◆ **What to work on**: In your copy, leave out the pictures; write out all the data exactly.

◆ **Data section**:
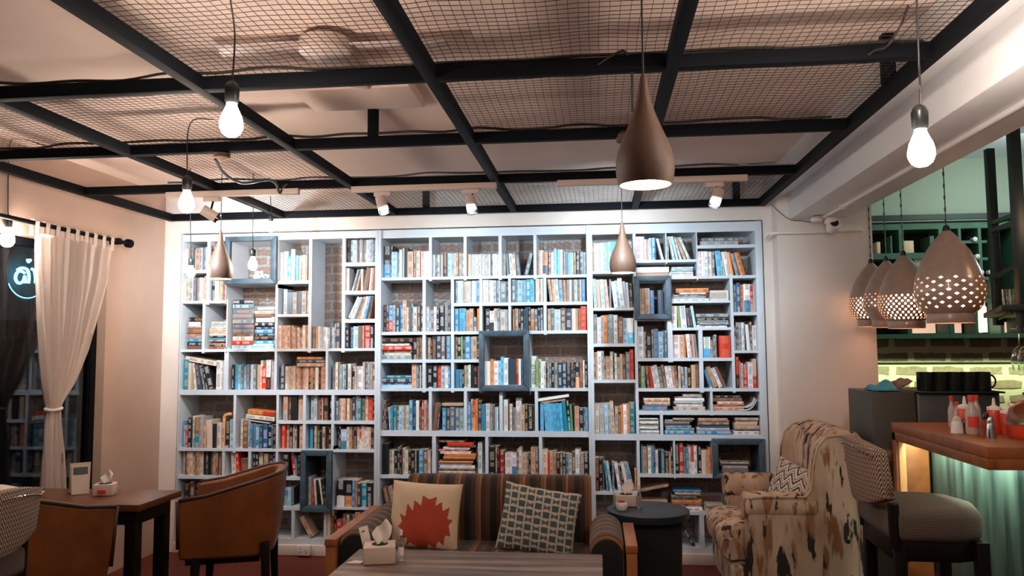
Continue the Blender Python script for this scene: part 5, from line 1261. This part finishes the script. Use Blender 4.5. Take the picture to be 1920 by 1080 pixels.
def bottle(loc, r, h, label, cap='white_plastic', body='clear_glass', fillm=None, name='bottle', lab=None, neck=.36, group=None, fr=.6):
    g = empty(name, loc, label, 'bottle', group)
    MB().lathe([(.0,0),(r*.9,0),(r,.04*h),(r,.52*h),(r*.85,.62*h),(r*neck*1.1,.74*h),(r*neck,.80*h),(r*neck,.86*h)],tuple(loc),24).build('glass',body,g,smooth=40)
    MB().lathe([(r*neck*1.2,.84*h),(r*neck*1.25,.86*h),(r*neck*1.2,h),(0,h+.001)],tuple(loc),18).build('cap',cap,g,smooth=40)
    if fillm: MB().lathe([(.0,.012*h),(r*.88,.015*h),(r*.93,.06*h),(r*.93,fr*h),(0,fr*h)],tuple(loc),20).build('contents',fillm,g,smooth=40)
    if lab:
        b = MB()
        for k in range(13):
            a = R_(-150+k*10); 
            b.v += [(loc[0]+(r+.0006)*cos(a),loc[1]+(r+.0006)*sin(a),loc[2]+.18*h),(loc[0]+(r+.0006)*cos(a),loc[1]+(r+.0006)*sin(a),loc[2]+.46*h)]
        for k in range(12): b.f.append((2*k,2*k+2,2*k+3,2*k+1)); b.m.append(0)
        b.build('label',lab,g)
    return g
p = atZ(752,1050,.58)
bottle((p.x,p.y,.581),.015,.125,'small clear sanitizer bottle with white cap right of the tissue box',lab='tissue',group=None)

# round dark table and the things on it and on the sofa's wooden side
rt = empty('round_table', (.26,4.38,0), 'round black drum table between the sofa and the patterned armchair', 'table')
MB().lathe([(0,.0),(.17,0),(.17,.02),(.185,.55),(.185,.56)],(.26,4.38,0),48).build('drum_base','black_inside',rt,smooth=40)
MB().lathe([(0,.56),(.222,.56),(.225,.565),(.225,.598),(.222,.60),(0,.60)],(.26,4.38,0),64).build('round_top','table_black',rt,smooth=40)
tissue_box((.145,4.47,.601),R_(2),(.125,.10,.062),'cream tissue box at the back of the round black table')
bottle((.215,4.40,.601),.013,.12,'slim clear sanitizer bottle with white cap on the round black table')
p = atZ(1172,950,.58); g = empty('sauce_bowl', (.115,4.34,.6005), 'small white bowl of red sachets on the round black table', 'bowl')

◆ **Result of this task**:
Continue the Blender Python script for this scene: part 5, from line 1261. This part finishes the script. Use Blender 4.5. Take the picture to be 1920 by 1080 pixels.
def bottle(loc, r, h, label, cap='white_plastic', body='clear_glass', fillm=None, name='bottle', lab=None, neck=.36, group=None, fr=.6):
    g = empty(name, loc, label, 'bottle', group)
    MB().lathe([(.0,0),(r*.9,0),(r,.04*h),(r,.52*h),(r*.85,.62*h),(r*neck*1.1,.74*h),(r*neck,.80*h),(r*neck,.86*h)],tuple(loc),24).build('glass',body,g,smooth=40)
    MB().lathe([(r*neck*1.2,.84*h),(r*neck*1.25,.86*h),(r*neck*1.2,h),(0,h+.001)],tuple(loc),18).build('cap',cap,g,smooth=40)
    if fillm: MB().lathe([(.0,.012*h),(r*.88,.015*h),(r*.93,.06*h),(r*.93,fr*h),(0,fr*h)],tuple(loc),20).build('contents',fillm,g,smooth=40)
    if lab:
        b = MB()
        for k in range(13):
            a = R_(-150+k*10); 
            b.v += [(loc[0]+(r+.0006)*cos(a),loc[1]+(r+.0006)*sin(a),loc[2]+.18*h),(loc[0]+(r+.0006)*cos(a),loc[1]+(r+.0006)*sin(a),loc[2]+.46*h)]
        for k in range(12): b.f.append((2*k,2*k+2,2*k+3,2*k+1)); b.m.append(0)
        b.build('label',lab,g)
    return g
p = atZ(752,1050,.58)
bottle((p.x,p.y,.581),.015,.125,'small clear sanitizer bottle with white cap right of the tissue box',lab='tissue',group=None)

# round dark table and the things on it and on the sofa's wooden side
rt = empty('round_table', (.26,4.38,0), 'round black drum table between the sofa and the patterned armchair', 'table')
MB().lathe([(0,.0),(.17,0),(.17,.02),(.185,.55),(.185,.56)],(.26,4.38,0),48).build('drum_base','black_inside',rt,smooth=40)
MB().lathe([(0,.56),(.222,.56),(.225,.565),(.225,.598),(.222,.60),(0,.60)],(.26,4.38,0),64).build('round_top','table_black',rt,smooth=40)
tissue_box((.145,4.47,.601),R_(2),(.125,.10,.062),'cream tissue box at the back of the round black table')
bottle((.215,4.40,.601),.013,.12,'slim clear sanitizer bottle with white cap on the round black table')
p = atZ(1172,950,.58); g = empty('sauce_bowl', (.115,4.34,.6005), 'small white bowl of red sachets on the round black table', 'bowl')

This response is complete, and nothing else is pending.